En plus de ces techniques alternatives, le ministère de l’équipement veut
encourager la valorisation des matériaux le plus près possible de leur site
d’extraction en implantant des zones industrielles dans l’environnement
immédiat des carrières. En l’état actuel des choses, la majorité des matériaux
extraits (marbre, gypse, gravillons…) sont valorisés loin de leur site
d’extraction. En plus de générer des coûts de transport qui accroissent les
coûts de réalisation des routes, cette situation génère des déperditions de
matériaux sur les lieux de leur valorisation.

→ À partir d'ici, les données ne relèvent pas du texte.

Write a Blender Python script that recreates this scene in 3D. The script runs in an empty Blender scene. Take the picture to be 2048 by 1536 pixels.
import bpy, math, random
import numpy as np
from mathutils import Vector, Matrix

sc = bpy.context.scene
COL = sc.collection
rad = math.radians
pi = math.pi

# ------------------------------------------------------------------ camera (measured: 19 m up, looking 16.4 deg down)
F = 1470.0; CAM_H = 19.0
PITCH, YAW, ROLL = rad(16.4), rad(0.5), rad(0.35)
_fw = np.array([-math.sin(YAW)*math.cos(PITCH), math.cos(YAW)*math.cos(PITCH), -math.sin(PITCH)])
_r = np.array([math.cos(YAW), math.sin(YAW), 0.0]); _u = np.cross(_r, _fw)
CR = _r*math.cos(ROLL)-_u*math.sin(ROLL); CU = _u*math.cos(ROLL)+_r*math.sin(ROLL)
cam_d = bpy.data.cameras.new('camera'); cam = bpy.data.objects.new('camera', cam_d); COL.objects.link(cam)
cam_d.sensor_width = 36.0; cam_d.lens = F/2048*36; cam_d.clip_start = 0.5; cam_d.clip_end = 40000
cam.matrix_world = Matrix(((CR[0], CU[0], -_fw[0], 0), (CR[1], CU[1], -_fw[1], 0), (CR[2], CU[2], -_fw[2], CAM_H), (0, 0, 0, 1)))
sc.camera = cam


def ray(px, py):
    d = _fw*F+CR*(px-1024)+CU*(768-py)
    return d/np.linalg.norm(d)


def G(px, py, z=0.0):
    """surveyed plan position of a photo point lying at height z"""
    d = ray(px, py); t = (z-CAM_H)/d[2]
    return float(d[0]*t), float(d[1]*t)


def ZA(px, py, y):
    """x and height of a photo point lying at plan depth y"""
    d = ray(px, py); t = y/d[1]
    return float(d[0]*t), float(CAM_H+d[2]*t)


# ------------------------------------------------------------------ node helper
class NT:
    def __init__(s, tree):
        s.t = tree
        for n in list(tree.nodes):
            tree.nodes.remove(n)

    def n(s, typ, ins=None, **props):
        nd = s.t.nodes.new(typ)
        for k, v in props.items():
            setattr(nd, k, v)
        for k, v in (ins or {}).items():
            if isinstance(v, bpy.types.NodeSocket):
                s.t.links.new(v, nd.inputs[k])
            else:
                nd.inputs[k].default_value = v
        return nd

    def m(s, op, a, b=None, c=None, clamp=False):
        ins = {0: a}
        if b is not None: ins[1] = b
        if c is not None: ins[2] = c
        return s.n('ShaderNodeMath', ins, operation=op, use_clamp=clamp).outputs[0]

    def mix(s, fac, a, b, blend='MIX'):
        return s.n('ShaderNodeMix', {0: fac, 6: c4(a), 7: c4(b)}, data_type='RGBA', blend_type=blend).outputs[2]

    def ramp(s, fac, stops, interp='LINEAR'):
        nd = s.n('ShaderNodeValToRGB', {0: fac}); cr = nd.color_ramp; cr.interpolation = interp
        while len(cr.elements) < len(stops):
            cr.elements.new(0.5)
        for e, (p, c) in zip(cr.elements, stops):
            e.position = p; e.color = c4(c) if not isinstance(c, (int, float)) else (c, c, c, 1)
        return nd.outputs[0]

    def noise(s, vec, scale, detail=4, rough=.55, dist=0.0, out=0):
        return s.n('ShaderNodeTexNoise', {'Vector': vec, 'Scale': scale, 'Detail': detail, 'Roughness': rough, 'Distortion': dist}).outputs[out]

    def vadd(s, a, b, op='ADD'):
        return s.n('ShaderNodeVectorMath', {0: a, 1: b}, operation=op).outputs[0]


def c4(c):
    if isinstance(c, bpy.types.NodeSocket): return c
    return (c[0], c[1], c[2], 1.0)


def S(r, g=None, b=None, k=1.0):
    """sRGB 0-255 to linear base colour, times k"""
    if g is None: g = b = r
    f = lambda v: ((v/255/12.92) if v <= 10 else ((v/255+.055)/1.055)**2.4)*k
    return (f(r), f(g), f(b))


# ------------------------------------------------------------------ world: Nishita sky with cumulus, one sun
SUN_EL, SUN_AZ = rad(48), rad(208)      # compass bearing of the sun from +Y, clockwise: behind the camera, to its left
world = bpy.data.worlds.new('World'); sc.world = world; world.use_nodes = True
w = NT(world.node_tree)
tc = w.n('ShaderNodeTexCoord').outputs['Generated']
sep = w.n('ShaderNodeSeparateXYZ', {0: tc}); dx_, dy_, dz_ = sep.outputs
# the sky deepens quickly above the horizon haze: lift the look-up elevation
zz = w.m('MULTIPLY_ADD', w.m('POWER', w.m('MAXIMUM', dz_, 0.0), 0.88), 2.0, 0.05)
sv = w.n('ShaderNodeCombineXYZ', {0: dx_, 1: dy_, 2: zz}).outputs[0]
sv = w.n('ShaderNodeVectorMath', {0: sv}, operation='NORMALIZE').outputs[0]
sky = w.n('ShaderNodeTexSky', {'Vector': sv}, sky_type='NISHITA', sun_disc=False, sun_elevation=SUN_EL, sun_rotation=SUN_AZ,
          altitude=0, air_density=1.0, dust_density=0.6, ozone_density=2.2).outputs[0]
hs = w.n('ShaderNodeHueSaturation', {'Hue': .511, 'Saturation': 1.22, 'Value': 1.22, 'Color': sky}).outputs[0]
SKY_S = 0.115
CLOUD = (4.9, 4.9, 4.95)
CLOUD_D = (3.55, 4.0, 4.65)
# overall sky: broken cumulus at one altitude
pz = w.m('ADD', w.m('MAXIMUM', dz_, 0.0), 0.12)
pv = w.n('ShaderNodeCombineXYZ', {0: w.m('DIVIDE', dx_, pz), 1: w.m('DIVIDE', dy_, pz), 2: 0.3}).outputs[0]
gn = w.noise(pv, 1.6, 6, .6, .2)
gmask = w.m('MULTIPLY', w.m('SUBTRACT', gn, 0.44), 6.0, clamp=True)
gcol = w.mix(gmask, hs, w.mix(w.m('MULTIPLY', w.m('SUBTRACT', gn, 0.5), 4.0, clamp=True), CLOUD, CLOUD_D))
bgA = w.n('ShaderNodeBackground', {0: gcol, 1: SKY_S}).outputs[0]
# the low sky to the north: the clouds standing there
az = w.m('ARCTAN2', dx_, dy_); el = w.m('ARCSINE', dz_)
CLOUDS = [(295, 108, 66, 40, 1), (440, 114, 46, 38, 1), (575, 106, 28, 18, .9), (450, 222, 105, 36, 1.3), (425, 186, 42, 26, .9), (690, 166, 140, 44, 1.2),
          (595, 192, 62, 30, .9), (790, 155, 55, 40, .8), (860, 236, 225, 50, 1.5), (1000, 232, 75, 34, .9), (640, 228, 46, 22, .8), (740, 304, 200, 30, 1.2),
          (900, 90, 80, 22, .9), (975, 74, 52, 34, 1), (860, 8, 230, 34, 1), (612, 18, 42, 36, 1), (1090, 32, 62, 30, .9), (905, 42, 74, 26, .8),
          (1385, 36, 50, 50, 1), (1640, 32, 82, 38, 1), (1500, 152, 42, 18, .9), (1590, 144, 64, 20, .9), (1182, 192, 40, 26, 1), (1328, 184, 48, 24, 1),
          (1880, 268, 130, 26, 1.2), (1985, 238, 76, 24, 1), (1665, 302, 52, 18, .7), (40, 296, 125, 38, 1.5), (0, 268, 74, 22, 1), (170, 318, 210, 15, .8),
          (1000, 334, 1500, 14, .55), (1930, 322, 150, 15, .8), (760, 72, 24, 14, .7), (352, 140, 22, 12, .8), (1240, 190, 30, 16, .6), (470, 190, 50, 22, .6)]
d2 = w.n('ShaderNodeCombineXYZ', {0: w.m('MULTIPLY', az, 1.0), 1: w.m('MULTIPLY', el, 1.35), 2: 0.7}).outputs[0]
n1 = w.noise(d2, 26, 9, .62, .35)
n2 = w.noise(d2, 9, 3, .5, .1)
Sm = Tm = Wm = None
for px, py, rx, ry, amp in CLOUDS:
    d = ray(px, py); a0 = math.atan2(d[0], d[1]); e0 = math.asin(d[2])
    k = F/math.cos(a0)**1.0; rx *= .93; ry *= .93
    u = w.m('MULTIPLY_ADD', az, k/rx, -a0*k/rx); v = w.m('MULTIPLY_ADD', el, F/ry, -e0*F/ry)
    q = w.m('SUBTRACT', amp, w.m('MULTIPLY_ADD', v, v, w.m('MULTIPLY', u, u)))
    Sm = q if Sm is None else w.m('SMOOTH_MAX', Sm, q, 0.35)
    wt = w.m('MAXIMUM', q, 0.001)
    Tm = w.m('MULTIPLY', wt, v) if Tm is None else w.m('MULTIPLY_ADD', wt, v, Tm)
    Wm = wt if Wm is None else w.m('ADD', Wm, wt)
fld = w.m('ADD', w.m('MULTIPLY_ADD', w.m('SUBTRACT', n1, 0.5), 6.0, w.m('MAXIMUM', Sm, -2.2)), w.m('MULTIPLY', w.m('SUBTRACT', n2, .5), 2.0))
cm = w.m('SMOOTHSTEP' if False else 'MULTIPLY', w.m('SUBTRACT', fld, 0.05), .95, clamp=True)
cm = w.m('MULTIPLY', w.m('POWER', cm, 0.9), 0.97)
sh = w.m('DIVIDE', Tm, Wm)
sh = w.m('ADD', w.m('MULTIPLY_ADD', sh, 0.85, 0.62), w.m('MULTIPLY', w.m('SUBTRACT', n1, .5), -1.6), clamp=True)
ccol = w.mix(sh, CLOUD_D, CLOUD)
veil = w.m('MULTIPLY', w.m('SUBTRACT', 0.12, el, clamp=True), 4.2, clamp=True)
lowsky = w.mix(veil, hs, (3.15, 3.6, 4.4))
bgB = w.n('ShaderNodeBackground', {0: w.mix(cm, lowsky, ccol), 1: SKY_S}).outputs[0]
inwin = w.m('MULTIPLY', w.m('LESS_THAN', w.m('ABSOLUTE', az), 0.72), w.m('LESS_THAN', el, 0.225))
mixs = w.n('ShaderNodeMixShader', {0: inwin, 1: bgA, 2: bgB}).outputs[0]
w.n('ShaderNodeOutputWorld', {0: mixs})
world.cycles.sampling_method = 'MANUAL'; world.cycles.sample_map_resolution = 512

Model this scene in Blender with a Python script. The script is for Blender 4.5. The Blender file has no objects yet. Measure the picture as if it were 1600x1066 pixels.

Des mesures pour favoriser les
entreprises nationales
Plus que le simple encouragement de
la substitution des matériaux de construction étrangers par des produits locaux
dans les marchés publics du BTP, le ministre de l’équipement, Aziz Rebbah, veut
mettre en place tout un package de mesures pour favoriser les opérateurs
nationaux en la matière. En premier lieu figure la préférence nationale qui
devrait être renforcée dans le nouveau décret des marchés publics en cours
d’adoption. Le département de l’équipement planche également sur le
renforcement des normes des matériaux de construction et des procédés de
fabrication nationaux. Enfin, le package de l’Equipement porte sur la réforme
de la grille de classification et de qualification des entreprises qui sert de
base à la sélection aux appels d’offres pour la réalisation d’infrastructures
publiques. Signalons toutefois que cette réforme telle qu’elle est envisagée
actuellement ne semble pas donner satisfaction aux professionnels.